The state of Illinois also went after LHDR for violating their up-front fee laws, as well. In the IL suit, then state attorney general Lisa Madigan said that the firm was “a front” and that any “debt settlement service was contracted out to nonlawyer, third-party companies.” The state of West Virginia also filed suit against LHDR earlier this year for taking advance fees and promising to provide legal services in the state when none of their attorneys was licensed to practice there.
How AG Cooper Is Protecting North Carolina Consumers
This is not the first time Cooper has gone after a debt settlement firm. In 2013, he won a ban against World Law Group (also known as Swift Rock Financial) and Global Client Solutions. In 2012, he won a similar judgment against The Consumer Law Group. LHDR charged customers between $2,500 and $3,000 up-front for mortgage modification and debt settlement services, but then failed to deliver. When pressed for refunds for non-performance, nominal refunds were offered.
Cooper's office has been very aggressive in fighting to protect consumers in our state from scam firms like these and to get their money back when they've been taken advantage of. In an announcement about the lawsuit, Cooper warned consumers: “Don't put yourself deeper in a hole by falling for empty promises to settle your debt for pennies on the dollar.” This is good advice. Anyone that makes promises that sound too good to be true is likely scamming you, so beware.
What AG Roy Cooper Has to Say About LHDR
North Carolina's Attorney General has sued the Chicago-based firm for cheating more than 400 NC residents of more than one million over the last few years. This lawsuit accuses the firm of a “classic advance scam fee” that illegally took fees in advance, then never provided the promised services. The suit seeks to block LHDR and its principals from doing business in our state and gain refunds for customers that were scammed.
The company charged more than $1.5 million in advance fees but used just 15% of this to pay consumer bills. The suit is against LHDR and attorneys Jeffrey Hyslip, Jason Searns, Jeffrey Aleman and Thomas Macey. AG Cooper says, “Consumers overwhelmed with debt need real help, not schemers looking to make a quick buck off of them. We pushed for a strong law in North Carolina that makes it illegal to collect money up-front for debt relief work and we'll keep enforcing the law against violators.”
How LHDR Violated North Carolina Law
Cooper himself fought to enact a law that makes it illegal for firms to collect advance fees to help consumers settle debts. How this scheme/scam works is that a firm charges indebted consumers a hefty up-front fee and promises to negotiate on their behalf to lower unsecured debts. In reality, they take your money and don't get you any meaningful results and actually make your circumstances worse because you're out-of-pocket for whatever you paid them, plus the original debt you were struggling to pay.

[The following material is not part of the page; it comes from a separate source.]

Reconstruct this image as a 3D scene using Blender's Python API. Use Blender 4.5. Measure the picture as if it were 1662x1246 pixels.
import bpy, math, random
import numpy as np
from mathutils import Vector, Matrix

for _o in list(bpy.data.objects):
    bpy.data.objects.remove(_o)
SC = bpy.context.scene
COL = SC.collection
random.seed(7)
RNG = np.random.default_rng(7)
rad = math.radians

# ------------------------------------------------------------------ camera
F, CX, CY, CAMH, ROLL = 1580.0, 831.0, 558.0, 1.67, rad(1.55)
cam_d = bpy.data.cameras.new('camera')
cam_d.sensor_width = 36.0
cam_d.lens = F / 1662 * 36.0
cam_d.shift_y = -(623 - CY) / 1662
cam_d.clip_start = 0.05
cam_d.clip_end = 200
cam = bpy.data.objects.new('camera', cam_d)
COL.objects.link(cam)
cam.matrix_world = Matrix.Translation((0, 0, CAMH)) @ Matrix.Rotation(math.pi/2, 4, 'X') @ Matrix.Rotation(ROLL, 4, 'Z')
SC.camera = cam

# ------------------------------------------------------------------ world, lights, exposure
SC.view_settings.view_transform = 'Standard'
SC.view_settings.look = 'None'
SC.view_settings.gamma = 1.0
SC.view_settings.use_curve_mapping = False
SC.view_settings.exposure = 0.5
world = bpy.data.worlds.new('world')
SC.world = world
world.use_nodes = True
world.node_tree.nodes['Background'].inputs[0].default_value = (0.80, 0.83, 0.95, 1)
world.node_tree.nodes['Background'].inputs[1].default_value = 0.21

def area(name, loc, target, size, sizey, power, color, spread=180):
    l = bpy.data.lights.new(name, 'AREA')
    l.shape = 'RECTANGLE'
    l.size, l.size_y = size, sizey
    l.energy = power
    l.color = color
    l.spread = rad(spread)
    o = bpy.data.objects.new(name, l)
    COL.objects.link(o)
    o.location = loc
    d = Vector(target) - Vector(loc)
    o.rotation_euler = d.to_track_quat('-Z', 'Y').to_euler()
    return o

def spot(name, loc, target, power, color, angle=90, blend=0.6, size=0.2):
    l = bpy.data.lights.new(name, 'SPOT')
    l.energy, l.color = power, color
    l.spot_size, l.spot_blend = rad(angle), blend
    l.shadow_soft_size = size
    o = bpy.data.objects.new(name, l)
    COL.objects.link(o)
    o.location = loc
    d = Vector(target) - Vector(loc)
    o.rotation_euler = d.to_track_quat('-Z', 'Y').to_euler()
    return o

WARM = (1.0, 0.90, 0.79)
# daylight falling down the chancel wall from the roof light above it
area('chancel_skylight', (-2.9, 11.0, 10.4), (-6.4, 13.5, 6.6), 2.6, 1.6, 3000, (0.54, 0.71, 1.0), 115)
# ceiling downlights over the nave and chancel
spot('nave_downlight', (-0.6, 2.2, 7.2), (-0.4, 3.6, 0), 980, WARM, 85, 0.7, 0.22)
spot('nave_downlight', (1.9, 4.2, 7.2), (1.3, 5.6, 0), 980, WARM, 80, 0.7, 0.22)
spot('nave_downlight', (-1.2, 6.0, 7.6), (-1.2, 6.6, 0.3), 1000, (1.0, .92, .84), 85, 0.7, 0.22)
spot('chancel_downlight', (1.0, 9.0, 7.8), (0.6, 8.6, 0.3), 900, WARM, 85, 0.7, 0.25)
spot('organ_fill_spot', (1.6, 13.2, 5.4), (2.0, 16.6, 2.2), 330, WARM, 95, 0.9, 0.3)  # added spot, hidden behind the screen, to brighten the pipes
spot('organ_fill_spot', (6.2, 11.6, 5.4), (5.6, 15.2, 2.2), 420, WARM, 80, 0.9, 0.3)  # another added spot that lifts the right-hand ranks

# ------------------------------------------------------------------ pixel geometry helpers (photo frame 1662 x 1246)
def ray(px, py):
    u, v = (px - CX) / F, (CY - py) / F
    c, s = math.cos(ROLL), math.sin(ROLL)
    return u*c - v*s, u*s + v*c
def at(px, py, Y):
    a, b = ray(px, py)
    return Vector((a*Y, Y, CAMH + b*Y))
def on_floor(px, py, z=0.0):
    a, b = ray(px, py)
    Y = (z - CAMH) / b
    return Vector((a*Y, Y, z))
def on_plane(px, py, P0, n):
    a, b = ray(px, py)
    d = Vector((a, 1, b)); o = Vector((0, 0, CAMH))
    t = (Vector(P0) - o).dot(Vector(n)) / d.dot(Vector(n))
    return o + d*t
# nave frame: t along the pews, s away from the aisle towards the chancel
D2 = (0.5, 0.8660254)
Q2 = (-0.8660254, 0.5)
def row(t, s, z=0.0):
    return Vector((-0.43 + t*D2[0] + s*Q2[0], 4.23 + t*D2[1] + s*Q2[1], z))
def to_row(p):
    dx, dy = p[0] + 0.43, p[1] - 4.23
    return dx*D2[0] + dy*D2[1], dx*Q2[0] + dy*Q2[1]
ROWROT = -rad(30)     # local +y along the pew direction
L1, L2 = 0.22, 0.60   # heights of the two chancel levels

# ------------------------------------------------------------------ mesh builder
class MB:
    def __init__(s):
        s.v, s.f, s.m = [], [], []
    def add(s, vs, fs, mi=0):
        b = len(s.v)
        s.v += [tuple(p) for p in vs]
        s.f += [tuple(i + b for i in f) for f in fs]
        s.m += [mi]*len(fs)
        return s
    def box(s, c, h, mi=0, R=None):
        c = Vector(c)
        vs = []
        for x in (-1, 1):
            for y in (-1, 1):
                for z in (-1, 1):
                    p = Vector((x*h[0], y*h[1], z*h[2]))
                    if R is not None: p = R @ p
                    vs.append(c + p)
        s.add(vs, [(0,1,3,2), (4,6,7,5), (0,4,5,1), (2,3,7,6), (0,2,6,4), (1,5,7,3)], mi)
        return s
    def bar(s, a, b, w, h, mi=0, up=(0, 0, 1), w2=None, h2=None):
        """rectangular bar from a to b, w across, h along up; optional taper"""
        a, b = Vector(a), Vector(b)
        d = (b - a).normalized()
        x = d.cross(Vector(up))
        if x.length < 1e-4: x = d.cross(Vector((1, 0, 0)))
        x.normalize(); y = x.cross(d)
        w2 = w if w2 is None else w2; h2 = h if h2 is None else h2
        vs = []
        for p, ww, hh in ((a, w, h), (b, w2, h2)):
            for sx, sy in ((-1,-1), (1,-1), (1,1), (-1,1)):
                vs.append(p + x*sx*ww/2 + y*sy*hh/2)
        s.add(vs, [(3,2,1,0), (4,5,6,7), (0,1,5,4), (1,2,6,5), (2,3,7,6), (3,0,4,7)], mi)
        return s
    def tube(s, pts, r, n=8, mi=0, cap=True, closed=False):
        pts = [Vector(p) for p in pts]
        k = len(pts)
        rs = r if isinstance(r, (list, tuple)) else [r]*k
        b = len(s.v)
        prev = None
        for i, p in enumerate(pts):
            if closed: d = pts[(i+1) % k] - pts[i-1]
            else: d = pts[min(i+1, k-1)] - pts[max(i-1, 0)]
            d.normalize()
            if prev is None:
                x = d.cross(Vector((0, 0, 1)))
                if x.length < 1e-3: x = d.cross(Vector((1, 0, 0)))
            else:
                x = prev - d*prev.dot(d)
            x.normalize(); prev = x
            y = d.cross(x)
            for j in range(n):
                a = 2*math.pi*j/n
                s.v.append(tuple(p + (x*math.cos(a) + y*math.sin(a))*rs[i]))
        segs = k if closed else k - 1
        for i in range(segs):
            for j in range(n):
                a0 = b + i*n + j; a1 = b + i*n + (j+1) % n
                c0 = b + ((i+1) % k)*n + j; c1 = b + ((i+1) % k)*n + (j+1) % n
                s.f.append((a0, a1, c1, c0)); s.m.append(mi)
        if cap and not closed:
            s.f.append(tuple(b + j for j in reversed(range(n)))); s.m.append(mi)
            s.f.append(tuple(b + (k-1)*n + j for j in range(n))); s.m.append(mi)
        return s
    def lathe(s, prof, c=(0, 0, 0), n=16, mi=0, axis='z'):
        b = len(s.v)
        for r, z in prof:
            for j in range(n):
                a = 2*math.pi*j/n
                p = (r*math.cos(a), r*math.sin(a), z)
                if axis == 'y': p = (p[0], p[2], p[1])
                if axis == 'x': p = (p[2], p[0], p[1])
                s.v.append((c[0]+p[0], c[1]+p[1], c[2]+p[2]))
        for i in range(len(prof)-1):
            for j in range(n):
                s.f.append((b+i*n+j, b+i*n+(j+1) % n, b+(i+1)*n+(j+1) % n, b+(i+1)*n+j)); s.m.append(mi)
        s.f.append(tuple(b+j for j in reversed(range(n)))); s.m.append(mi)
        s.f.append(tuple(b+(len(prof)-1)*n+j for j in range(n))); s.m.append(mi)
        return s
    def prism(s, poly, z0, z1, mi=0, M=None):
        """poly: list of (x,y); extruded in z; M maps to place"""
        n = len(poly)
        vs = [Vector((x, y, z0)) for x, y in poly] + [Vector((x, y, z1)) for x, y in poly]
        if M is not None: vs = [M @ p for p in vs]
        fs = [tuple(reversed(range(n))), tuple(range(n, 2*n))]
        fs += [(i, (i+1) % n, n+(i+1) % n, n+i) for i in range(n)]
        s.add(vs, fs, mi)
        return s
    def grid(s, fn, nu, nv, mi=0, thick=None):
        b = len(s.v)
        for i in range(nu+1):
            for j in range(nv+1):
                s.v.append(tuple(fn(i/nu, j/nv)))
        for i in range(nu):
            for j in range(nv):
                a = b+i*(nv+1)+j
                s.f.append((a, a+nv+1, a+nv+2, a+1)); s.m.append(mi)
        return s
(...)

The state of Illinois also went after LHDR for violating their up-front fee laws, as well. In the IL suit, then state attorney general Lisa Madigan said that the firm was “a front” and that any “debt settlement service was contracted out to nonlawyer, third-party companies.” The state of West Virginia also filed suit against LHDR earlier this year for taking advance fees and promising to provide legal services in the state when none of their attorneys was licensed to practice there.
How AG Cooper Is Protecting North Carolina Consumers
This is not the first time Cooper has gone after a debt settlement firm. In 2013, he won a ban against World Law Group (also known as Swift Rock Financial) and Global Client Solutions. In 2012, he won a similar judgment against The Consumer Law Group. LHDR charged customers between $2,500 and $3,000 up-front for mortgage modification and debt settlement services, but then failed to deliver. When pressed for refunds for non-performance, nominal refunds were offered.
Cooper's office has been very aggressive in fighting to protect consumers in our state from scam firms like these and to get their money back when they've been taken advantage of. In an announcement about the lawsuit, Cooper warned consumers: “Don't put yourself deeper in a hole by falling for empty promises to settle your debt for pennies on the dollar.” This is good advice. Anyone that makes promises that sound too good to be true is likely scamming you, so beware.